We hardly ever say any creed in our service, except perhaps on Communion Sundays. And even when we do, I hear some of us saying, “I don’t voice that part of the creed, because I just can’t believe it anymore.” Some of us pretty much still accept the Bible as the revelation of God to us humans, while others are highly critical of many parts of the Bible, and much of its teaching. Some of us learned our faith as children, and it continues to serve us well, while others are pretty much prepared to jettison the tradition unless its relevance can be demonstrated. Sometimes we reject the traditional things have been taught, because they no longer fit with life as we have experienced it, and our experiences have led us to some different beliefs. And sometimes we reject traditional beliefs because they no longer make sense to us. We have moved

away from external belief – away from someone or somebody telling us what we must believe -- toward experiential belief – how does my attitude toward the Bible, my relationship with the traditional teaching of the church, my experiences and my rational thinking – how do all of those things form what I believe? And I think all of us are faced with those questions, whether our faith is basically traditional or progressive. We all face the question of how we believe as we do.

At the beginning of each service we say, “no matter who you are, no matter where you are in your own faith journey, you are welcome here”, and that is an attitude we really try to live out. We try to be a kin-dom community, where we make love, compassion, justice, peace and hope the normal way of acting toward each other, and we invite anyone who is trying to live that way, to join us. Not always successfully, but that is how we try to act. We try to make the tent as big as we can.

Often, the struggle we face with that is whether we really are any kind of community at all. What are the boundaries of that community? Who is inside the community and who is outside? And I must admit that my views about that are changing as well.

A putdown statement that we used to hear from outside The United Church was that we were nothing but The Rotary Club at prayer. We even used to hear that from within the church. And I admit that I used to bristle at that and try to point out what makes us different from The Rotary Club. Now I’m coming to the point of view that people in the Rotary Club are trying to behave the same way we are in the world, and we should celebrate the attitudes that drive us all. Of course, as a church we are different than the Rotary Club, but we shouldn’t be using those differences as a way to build the fences between us.

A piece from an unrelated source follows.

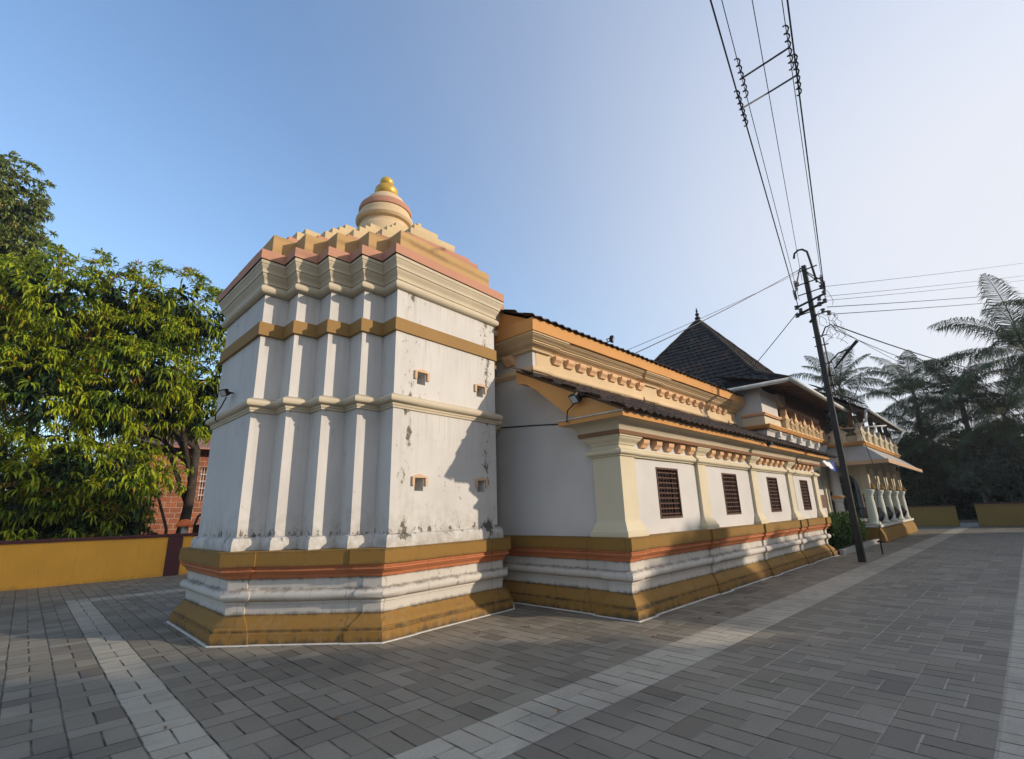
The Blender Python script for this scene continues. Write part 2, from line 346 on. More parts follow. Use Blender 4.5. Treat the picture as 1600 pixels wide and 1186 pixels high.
M = {
 'white': tower_white(),
 'plinth_white': plinth_mat('plinth_white', (.52, .485, .43), (.07, .06, .045), ((.66, .06), (.80, .05), (.35, .06)), .9),
 'wall_white': plaster('smooth_white_wall', (.55, .53, .505), amount=.12),
 'cream': plaster('cream_plaster', (.58, .51, .36), amount=.28),
 'cream_lit': plaster('sunlit_cream', (.60, .45, .27), amount=.22),  # cream warmed for the sunlit parts: sunlight put into the colour
 'tower_cornice': plaster('grey_cornice', (.50, .43, .31), amount=.55),
 'ochre': plinth_mat('ochre_paint', (.235, .13, .028), (.06, .042, .02), ((.985, .05), (1.16, .04)), .55),
 'ochre_base': plinth_mat('weathered_ochre_base', (.25, .135, .030), (.045, .038, .028), ((.16, .05), (.02, .13), (.34, .04)), 1.25),
 'ochre_band': plaster('tan_band_paint', (.28, .165, .055), amount=.12),
 'pink': plinth_mat('terracotta_pink_paint', (.48, .17, .07), (.10, .05, .03), ((.81, .03), (.93, .025)), .6),
 'pink_roof': plaster('faded_pink_paint', (.45, .225, .145), amount=.5),
 'ochre_roof': plaster('roof_ochre_paint', (.44, .275, .115), amount=.7),
 'cream_roof': plaster('roof_cream_paint', (.54, .415, .235), amount=.65),
 'red': plaster('brick_red_paint', (.46, .14, .06), amount=.15),
 'orange': plaster('orange_fascia_paint', (.58, .29, .095), amount=.2),
 'peach': plaster('peach_paint', (.68, .42, .235), amount=.15),
 'tan': plaster('tan_paint', (.46, .30, .19), amount=.4),
 'hood': plaster('pale_peach_paint', (.56, .38, .24), amount=.3),
 'brown': plaster('brown_paint', (.20, .10, .05), amount=.2),
 'yellow': plinth_mat('yellow_wall_paint', (.92, .44, .055), (.30, .18, .05), ((.03, .14), (1.15, .05)), .5),
 'mustard': plinth_mat('mustard_wall_paint', (.26, .16, .04), (.10, .08, .05), ((.03, .2), (1.2, .08)), .7),
 'maroon': plaster('maroon_paint', (.105, .035, .035), amount=.1),
 'grout': simple('pale_cement', (.55, .53, .48), .9),
 'gold': simple('gold_paint', (.58, .36, .055), .38, .25, .3, 5, .5),
 'tile': tile_mat('aged_clay_tile', (.030, .024, .021), (.068, .045, .034), (.050, .050, .030)),
 'tile_dark': tile_mat('blackened_clay_tile', (.026, .025, .026), (.050, .045, .043), (.045, .045, .032)),
 'wood': simple('dark_brown_wood', (.055, .028, .018), .6, 0, .4, 8),
 'wood_light': simple('brown_wood', (.14, .075, .045), .7, 0, .4, 8),
 'iron': simple('black_iron', (.022, .020, .019), .5, .4, .3, 9),
 'rust': simple('rusty_iron', (.085, .038, .024), .7, .2, .4, 9),
 'dark': simple('dark_interior', (.018, .016, .015), .9, 0, .2, 3, .1, 0),
 'pvc': simple('grey_pvc', (.52, .52, .49), .45, 0, .25, 4),
 'pole': simple('tarred_steel', (.030, .027, .023), .55, .3, .35, 10),
 'wire': simple('black_cable', (.015, .015, .016), .5, 0, .1, 5, .3, 0),
 'porcelain': simple('brown_porcelain', (.03, .018, .015), .25, 0, .2, 5, .6, 0),
 'glass': simple('lamp_glass', (.42, .44, .46), .15, 0, .15, 5, .7, 0),
 'pillar': plaster('pale_green_white', (.56, .58, .50), amount=.2),
 'laterite': stone_wall_mat(),
 'concrete': plaster('grey_concrete', (.30, .29, .27), amount=.5),
 'soil': simple('brown_soil', (.10, .07, .045), .95, 0, .4, 1.5),
 'paver': paver_mat(),
 'bark': simple('mango_bark', (.055, .042, .032), .9, 0, .5, 6, .2, .6),
 'palm_bark': simple('palm_bark', (.16, .14, .12), .9, 0, .4, 6, .2, .5),
 'mango_leaf': leaf_mat('mango_leaf', (.05, .12, .010), (.40, .47, .025), (.45, .28, .02)),
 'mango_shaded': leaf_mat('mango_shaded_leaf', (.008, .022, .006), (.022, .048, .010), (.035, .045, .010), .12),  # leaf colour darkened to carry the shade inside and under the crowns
 'blossom': leaf_mat('mango_blossom', (.30, .13, .035), (.34, .20, .05), (.42, .25, .04)),
 'tall_leaf': leaf_mat('olive_leaf', (.09, .14, .035), (.28, .33, .08), (.32, .22, .09)),
 'dark_leaf': leaf_mat('dark_leaf', (.026, .050, .022), (.070, .105, .045), (.10, .11, .045), .3),
 'grey_leaf': leaf_mat('dusty_leaf', (.07, .10, .065), (.17, .20, .13), (.19, .20, .13), .3),
 'hedge_leaf': leaf_mat('hedge_leaf', (.022, .055, .012), (.065, .125, .025), (.09, .14, .03), .3),
 'palm_leaf': leaf_mat('palm_leaf', (.014, .036, .011), (.042, .078, .020), (.11, .10, .03), .22),
 'blue': simple('blue_cloth', (.03, .07, .26), .8),
 'white_cloth': simple('white_cloth', (.75, .75, .78), .8),
 'orange_cap': simple('orange_plastic', (.75, .16, .03), .5),
}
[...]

Rather we should be offering our way of seeing the kin-dom community as a gift to fellow travelers on the journey.

It is a challenge that Winfield United has come to grapple with, and I am glad to be part of a community that is trying to find its way through that challenge.

For instance, is the Thrift Store an outreach ministry of this community, gathered here, or are we seeking ways of expanding our community in a way that includes the people of the Thrift Store. There are many women who volunteer at the Thrift Store, who do not come to worship, and yet who are trying to live the same values we are. Are they part of our community? What about people who drop off goods at the thrift store? They may not even think of themselves as being a part of kin-dom community, but when we thank them for living out the values we espouse, in the way they help others, that may become an awakening to kin-dom community for them. What about the clients at the Thrift Store. In our God Moments, we have heard stories of how they have created community already, in the store. And we have celebrated that and seek to make community connections with them.

These are not just questions for our church. They are questions for our world. I believe that the future for humanity – the kind of world we want to bequeath to our children and our grandchildren depends on if the kin-dom community can become the normal way of acting toward each other, all over the world. It’s a question that is way beyond us, gathered here, but we have a part of it. We can’t make the whole world a kin-dom community, but we can make that happen in this part of it. And so, in good Biblical language, lets gird up our loins and get on with it!